>> Start
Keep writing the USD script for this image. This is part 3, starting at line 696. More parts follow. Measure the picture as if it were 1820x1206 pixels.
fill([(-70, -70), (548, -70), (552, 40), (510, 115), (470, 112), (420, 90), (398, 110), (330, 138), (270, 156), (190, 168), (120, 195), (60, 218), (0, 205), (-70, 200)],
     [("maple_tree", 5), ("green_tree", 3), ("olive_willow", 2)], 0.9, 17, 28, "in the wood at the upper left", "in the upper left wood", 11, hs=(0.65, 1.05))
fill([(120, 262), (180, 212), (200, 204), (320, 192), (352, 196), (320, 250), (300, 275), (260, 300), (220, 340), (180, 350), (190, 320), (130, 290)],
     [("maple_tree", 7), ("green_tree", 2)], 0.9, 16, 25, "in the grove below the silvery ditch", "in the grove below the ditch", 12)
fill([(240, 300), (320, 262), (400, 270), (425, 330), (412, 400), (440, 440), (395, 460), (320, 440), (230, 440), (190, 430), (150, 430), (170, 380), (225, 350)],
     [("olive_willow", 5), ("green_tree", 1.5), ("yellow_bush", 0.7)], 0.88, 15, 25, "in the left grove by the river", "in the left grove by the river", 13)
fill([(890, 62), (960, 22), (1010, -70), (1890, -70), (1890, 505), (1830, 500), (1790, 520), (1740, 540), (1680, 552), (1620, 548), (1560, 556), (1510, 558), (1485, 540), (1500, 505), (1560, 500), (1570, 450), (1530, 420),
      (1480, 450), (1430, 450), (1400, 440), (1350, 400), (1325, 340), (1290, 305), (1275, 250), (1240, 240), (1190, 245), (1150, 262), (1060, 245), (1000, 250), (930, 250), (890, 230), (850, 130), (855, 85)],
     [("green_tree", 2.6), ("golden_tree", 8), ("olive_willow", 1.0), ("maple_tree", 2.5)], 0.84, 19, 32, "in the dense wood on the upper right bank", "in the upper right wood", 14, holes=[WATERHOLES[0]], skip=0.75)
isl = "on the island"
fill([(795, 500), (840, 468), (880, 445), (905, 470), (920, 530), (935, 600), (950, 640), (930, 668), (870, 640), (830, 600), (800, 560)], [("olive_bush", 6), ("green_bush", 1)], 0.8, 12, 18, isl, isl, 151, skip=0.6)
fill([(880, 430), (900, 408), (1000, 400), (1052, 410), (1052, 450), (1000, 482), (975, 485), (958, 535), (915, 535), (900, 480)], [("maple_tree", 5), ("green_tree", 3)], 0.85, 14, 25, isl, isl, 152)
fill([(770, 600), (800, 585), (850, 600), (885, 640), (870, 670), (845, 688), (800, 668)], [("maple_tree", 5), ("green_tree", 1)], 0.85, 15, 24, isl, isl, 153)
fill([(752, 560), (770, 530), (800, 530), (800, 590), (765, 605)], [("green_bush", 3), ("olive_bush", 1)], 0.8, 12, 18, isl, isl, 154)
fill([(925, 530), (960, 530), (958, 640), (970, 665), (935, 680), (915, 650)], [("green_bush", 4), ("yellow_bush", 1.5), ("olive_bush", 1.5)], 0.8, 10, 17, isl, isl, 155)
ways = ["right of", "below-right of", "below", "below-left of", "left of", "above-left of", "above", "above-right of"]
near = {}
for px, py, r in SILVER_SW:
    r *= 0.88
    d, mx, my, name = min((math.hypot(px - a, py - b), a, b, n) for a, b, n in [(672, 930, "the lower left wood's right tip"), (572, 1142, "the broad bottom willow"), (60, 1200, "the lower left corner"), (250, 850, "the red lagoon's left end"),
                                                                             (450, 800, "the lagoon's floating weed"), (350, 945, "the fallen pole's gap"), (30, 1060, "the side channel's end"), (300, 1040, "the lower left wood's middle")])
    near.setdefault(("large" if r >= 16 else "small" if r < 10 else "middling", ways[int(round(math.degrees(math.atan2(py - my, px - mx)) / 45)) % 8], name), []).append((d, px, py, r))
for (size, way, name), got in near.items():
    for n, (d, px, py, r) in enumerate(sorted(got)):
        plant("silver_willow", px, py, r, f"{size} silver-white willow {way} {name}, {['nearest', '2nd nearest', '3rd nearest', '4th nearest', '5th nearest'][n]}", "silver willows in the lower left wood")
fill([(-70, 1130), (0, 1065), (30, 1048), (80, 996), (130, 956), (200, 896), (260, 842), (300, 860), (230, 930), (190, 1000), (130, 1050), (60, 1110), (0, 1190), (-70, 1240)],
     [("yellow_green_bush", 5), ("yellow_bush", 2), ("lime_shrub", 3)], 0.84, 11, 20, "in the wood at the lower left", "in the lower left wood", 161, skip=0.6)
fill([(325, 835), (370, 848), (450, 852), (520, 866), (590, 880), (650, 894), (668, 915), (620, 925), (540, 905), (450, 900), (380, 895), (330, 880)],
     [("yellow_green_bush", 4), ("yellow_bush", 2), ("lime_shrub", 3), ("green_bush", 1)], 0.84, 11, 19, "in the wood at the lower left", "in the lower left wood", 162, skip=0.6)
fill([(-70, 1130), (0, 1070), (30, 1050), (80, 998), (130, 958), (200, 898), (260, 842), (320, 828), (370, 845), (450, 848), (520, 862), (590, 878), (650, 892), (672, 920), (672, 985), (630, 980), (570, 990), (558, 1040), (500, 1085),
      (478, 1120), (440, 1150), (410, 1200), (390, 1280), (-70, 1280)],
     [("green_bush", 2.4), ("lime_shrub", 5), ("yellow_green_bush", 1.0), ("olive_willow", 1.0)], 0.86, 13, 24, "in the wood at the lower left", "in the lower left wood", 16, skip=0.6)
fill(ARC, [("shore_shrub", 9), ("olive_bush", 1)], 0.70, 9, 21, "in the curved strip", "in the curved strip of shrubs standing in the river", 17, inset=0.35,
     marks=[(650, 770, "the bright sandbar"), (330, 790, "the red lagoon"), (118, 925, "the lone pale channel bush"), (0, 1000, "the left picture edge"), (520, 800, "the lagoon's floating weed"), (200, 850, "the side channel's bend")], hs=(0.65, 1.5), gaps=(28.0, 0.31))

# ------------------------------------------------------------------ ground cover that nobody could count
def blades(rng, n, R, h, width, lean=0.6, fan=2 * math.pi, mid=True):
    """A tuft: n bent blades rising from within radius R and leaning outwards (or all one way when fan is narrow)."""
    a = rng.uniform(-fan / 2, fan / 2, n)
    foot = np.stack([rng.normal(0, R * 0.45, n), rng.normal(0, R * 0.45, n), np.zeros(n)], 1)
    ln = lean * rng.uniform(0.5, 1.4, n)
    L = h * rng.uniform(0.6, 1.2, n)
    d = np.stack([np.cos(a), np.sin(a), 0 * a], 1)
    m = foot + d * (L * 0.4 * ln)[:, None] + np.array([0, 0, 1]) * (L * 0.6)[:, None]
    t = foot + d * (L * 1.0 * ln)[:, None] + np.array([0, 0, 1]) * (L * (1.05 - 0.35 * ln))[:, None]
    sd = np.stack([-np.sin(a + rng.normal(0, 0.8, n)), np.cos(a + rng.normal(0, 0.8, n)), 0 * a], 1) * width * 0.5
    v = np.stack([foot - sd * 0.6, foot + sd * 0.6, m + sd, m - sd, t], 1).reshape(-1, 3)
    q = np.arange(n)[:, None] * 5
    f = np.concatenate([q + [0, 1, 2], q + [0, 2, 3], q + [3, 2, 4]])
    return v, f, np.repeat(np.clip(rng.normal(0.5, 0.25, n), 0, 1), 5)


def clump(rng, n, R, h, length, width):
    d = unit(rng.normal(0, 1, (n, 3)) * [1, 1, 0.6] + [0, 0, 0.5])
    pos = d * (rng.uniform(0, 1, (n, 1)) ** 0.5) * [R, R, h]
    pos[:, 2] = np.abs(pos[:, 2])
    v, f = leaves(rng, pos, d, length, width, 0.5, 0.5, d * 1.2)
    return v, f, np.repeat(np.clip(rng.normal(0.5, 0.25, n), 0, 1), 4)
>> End
→ Set task:
Gather all lines with the string "picture" from the data.

→ Solved problem:
Keep writing the USD script for this image. This is part 3, starting at line 696. More parts follow. Measure the picture as if it were 1820x1206 pixels.
     marks=[(650, 770, "the bright sandbar"), (330, 790, "the red lagoon"), (118, 925, "the lone pale channel bush"), (0, 1000, "the left picture edge"), (520, 800, "the lagoon's floating weed"), (200, 850, "the side channel's bend")], hs=(0.65, 1.5), gaps=(28.0, 0.31))